What's so amazingly fun about this movie is watching Johnson, Hart, and Black play reverse roles from their stereotypes. Johnson the testosterone-driven hero becomes a mild and meek guy unsure of the way to proceed. Hart whose character originally is this self-confident jock becomes this insecure little man. Black plays off femininity and girlish charm while oozing fat-old-guy ugliness. And they're hilarious. There's a scene in which Hart and Black have to take a leak and Black, originally a girl, discovers her penis for the first time, and it's handled with sensitivity
but it's so funny. Just seeing Jack Black play a light-headed, self-absorbed beauty queen is uproariously funny. And when Nick Jonas's character Alex arrives, Jack Black's character Bethany becomes so giddy. Again, so funny! Karen Gilann's character Martha becomes a badass martial artist, often a scream as she tackles bad buys on motorcycles or in a fight in the jungle.
The situations the writers put these characters and actors into are imaginative and simply fun to watch. And as the story progresses, you watch them grow as persons, so this isn't just a movie about jokes, there's a message there, too.

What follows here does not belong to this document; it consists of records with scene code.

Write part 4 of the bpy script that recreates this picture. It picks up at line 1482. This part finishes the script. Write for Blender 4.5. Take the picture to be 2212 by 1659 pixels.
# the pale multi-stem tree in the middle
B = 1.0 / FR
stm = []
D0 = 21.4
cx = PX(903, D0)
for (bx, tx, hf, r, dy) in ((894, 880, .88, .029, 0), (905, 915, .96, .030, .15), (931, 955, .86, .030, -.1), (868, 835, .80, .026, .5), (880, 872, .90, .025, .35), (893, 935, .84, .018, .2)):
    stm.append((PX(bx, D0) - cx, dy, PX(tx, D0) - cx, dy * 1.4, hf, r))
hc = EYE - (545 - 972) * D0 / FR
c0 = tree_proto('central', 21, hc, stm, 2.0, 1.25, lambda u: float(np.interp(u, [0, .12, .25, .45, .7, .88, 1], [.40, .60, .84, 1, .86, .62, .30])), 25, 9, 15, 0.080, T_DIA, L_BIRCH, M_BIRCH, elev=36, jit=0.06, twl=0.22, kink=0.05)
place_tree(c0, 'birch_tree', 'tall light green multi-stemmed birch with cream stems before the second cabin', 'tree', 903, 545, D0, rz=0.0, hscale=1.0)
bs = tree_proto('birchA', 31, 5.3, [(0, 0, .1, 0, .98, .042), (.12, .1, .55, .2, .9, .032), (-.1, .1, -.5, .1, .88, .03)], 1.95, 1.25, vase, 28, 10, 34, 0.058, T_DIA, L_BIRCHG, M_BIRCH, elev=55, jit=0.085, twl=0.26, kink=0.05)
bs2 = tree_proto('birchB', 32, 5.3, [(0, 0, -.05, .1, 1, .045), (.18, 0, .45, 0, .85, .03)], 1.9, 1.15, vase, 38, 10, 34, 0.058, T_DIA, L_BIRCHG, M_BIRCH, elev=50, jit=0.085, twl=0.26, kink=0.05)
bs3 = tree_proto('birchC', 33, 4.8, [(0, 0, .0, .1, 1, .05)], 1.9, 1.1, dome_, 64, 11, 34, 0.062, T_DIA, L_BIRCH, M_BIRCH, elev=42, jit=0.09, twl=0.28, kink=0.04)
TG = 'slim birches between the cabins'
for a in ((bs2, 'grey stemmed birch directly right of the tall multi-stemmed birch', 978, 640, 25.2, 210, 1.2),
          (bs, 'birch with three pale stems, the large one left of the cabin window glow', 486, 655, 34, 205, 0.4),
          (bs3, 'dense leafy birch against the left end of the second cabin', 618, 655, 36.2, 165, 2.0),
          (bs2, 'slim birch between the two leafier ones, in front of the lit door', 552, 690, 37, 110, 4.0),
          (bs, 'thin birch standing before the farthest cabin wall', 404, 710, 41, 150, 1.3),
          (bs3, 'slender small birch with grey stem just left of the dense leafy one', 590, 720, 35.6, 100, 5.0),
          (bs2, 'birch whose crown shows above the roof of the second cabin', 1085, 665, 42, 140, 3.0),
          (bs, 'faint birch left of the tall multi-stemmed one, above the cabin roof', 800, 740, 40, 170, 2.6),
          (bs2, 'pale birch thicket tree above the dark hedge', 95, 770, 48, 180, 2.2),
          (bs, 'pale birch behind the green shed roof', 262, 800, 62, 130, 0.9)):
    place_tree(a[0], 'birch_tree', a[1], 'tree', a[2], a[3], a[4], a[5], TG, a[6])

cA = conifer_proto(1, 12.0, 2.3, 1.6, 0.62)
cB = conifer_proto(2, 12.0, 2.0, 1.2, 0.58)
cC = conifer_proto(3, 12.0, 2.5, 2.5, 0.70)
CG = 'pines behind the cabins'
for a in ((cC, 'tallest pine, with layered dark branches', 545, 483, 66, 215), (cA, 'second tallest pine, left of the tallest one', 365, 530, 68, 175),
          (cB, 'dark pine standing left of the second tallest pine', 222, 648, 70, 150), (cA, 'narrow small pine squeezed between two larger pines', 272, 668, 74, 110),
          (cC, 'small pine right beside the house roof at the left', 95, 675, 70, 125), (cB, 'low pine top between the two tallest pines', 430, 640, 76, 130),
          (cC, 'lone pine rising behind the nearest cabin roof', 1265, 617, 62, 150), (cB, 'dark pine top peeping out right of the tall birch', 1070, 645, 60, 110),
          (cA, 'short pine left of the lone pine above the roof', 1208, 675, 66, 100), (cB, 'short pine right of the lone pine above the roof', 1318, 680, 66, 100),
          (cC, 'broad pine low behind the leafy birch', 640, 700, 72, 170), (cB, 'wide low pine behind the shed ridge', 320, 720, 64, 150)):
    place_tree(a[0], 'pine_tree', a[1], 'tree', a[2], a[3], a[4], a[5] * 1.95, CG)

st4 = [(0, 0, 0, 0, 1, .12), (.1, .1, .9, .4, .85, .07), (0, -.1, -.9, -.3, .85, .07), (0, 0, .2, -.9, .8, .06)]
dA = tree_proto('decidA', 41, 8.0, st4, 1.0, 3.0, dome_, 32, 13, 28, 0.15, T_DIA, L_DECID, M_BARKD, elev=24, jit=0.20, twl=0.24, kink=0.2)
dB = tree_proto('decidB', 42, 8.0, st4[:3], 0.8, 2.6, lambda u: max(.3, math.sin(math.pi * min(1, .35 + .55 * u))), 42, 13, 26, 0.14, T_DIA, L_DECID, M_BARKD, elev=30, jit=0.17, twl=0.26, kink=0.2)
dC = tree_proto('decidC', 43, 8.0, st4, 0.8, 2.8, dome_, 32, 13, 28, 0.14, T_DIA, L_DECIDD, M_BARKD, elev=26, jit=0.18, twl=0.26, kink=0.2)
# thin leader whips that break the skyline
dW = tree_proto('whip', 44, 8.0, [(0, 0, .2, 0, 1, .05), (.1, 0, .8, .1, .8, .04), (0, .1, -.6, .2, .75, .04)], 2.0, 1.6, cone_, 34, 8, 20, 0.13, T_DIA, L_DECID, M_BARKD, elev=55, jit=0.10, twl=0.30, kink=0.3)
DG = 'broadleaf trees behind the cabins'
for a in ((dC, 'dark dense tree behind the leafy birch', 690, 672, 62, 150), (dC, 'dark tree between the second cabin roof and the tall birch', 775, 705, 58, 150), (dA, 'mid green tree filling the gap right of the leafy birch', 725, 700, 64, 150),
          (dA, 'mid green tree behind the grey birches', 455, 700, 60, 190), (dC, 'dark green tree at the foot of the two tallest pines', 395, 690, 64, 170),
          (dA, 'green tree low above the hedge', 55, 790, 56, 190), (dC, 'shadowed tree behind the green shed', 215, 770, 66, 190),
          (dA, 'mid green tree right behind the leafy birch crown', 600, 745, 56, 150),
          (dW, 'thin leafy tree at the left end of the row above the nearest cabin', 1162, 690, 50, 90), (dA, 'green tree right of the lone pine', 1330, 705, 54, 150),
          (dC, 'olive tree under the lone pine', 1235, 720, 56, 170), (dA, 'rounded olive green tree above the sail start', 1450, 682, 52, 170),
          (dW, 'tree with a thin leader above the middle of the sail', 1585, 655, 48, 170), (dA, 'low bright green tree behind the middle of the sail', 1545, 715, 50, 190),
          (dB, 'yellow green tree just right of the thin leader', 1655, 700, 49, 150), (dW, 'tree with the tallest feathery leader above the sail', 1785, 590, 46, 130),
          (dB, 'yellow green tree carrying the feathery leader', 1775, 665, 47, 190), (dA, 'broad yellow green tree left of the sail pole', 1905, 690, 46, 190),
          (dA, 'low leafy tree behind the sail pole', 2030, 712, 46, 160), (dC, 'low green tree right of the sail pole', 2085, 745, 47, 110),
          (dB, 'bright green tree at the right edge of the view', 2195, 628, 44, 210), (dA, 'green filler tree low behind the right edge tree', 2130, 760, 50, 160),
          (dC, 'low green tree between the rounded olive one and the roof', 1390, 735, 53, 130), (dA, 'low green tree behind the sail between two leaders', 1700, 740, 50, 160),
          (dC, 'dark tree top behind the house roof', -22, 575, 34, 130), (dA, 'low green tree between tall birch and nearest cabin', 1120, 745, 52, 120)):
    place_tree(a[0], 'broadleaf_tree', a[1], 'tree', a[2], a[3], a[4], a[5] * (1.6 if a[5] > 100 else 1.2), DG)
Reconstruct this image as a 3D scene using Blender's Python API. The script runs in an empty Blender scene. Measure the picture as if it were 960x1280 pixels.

When the movie was over, we discussed which version of
Jumanji we liked best. My daughter and I thought we liked
Welcome to the Jungle best. My wife thought she still liked the original best, despite having spent a good portion of
Welcome to the Jungle giggling with the two of us. In my humble opinion, you get the adventure, the conflict, the danger, and the great characters of the original in this second film, but you get the added benefit of tons of laughter. And darn it, as much as I loved the late Robin Williams in the original, there was something really original about the casting of Johnson, Hart, and Black in
Welcome to the Jungle.
If you want a movie where you can relax over a good laugh -- no,
a great laugh -- definitely see
Jumanji: Welcome to the Jungle. You won't regret it. Giggles for the whole family.